The U.S. recovery is expected to help the machinery/equipment (M&E) and forestry sectors, with industrial activity in the U.S. spurring M&E sales, while a resurgent U.S. housing market will be a boon to lumber exports

EDC's forecast noted that other export categories will perform well this year, but 2014 will be more of a mixed outcome. Fertilizer prices are predicted to slip a notch, even though Alberta is expected ship more this year. Metals and minerals will be up considerably in 2013, but chemicals will grow at a slower rate.

Nationally, Canadian merchandise exports are forecast to rise 9 per cent in 2013 and 5 per cent in 2014, while economic growth (GDP) is expected to rise 2.2 per cent this year and 1.9 next year. EDC is forecasting global growth of 3.5 per cent in 2013 and 4.2 per cent in 2014.

EDC's semi-annual Global Export Forecast addresses the latest global export conditions including market- and sector-specific insights to help Canadian exporting companies grow their international business and minimize risk. It also analyzes a range of risks for which exporters should be prepared. Read EDC's Global Export Forecast.

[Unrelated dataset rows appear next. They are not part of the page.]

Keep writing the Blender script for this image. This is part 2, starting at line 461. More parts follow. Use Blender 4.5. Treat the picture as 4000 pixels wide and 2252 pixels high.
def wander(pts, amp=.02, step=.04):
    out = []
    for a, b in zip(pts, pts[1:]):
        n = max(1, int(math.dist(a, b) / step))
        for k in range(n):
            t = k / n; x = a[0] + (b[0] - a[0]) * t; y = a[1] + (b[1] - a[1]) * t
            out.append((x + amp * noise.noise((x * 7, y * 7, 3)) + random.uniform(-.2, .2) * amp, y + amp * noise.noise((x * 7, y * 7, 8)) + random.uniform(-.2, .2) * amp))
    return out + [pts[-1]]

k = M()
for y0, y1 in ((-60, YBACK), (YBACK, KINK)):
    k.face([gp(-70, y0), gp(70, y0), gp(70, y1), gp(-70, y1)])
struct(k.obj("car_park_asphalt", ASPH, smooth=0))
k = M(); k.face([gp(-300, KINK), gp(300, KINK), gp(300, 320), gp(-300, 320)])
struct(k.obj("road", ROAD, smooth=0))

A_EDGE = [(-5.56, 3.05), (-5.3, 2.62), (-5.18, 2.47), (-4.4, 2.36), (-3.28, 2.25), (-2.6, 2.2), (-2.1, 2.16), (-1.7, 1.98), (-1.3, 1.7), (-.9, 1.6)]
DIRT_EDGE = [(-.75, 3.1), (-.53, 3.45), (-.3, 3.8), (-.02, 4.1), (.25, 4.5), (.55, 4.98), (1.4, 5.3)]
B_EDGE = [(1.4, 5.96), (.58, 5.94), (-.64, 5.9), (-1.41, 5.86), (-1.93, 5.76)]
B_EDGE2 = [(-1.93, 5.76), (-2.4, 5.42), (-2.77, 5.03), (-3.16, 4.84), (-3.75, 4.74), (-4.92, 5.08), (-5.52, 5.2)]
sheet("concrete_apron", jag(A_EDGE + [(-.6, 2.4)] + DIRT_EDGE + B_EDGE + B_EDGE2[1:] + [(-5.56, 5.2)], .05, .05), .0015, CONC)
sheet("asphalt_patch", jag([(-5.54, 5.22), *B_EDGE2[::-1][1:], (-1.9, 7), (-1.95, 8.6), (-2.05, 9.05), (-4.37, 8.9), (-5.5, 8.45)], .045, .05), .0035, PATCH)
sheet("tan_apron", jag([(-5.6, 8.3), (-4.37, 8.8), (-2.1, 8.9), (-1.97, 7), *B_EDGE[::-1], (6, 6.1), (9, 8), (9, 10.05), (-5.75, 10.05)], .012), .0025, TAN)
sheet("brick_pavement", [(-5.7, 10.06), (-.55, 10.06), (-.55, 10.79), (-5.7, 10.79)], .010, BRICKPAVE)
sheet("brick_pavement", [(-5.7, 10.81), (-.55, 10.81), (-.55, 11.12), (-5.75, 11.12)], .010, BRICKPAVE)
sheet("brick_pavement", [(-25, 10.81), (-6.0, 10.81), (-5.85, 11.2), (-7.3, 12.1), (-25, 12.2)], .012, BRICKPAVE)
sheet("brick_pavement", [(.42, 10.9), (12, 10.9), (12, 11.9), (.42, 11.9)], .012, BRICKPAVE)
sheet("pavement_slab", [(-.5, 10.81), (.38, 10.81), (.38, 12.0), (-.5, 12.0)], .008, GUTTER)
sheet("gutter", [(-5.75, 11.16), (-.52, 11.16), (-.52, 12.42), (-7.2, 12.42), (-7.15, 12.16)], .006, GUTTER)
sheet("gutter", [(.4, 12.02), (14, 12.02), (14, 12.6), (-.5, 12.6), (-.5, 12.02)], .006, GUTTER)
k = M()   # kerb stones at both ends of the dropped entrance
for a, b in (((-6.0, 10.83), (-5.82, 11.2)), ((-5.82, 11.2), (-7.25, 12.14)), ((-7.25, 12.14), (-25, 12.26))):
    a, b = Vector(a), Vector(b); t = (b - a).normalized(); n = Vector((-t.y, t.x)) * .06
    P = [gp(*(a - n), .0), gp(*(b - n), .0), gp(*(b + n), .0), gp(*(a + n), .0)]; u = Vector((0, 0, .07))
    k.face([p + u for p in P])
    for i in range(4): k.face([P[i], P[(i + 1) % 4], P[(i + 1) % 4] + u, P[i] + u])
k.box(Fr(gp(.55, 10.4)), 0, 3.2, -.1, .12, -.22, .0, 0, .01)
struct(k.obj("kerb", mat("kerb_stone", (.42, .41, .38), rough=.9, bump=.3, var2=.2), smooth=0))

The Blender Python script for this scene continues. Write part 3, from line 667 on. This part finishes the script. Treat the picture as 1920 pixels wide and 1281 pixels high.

EDC is Canada's export credit agency, offering innovative commercial solutions to help Canadian exporters and investors expand their international business. EDC's knowledge and partnerships are used by more than 7,400 Canadian companies and their global customers in up to 200 markets worldwide each year. EDC is financially self-sustaining and a recognized leader in financial reporting and economic analysis.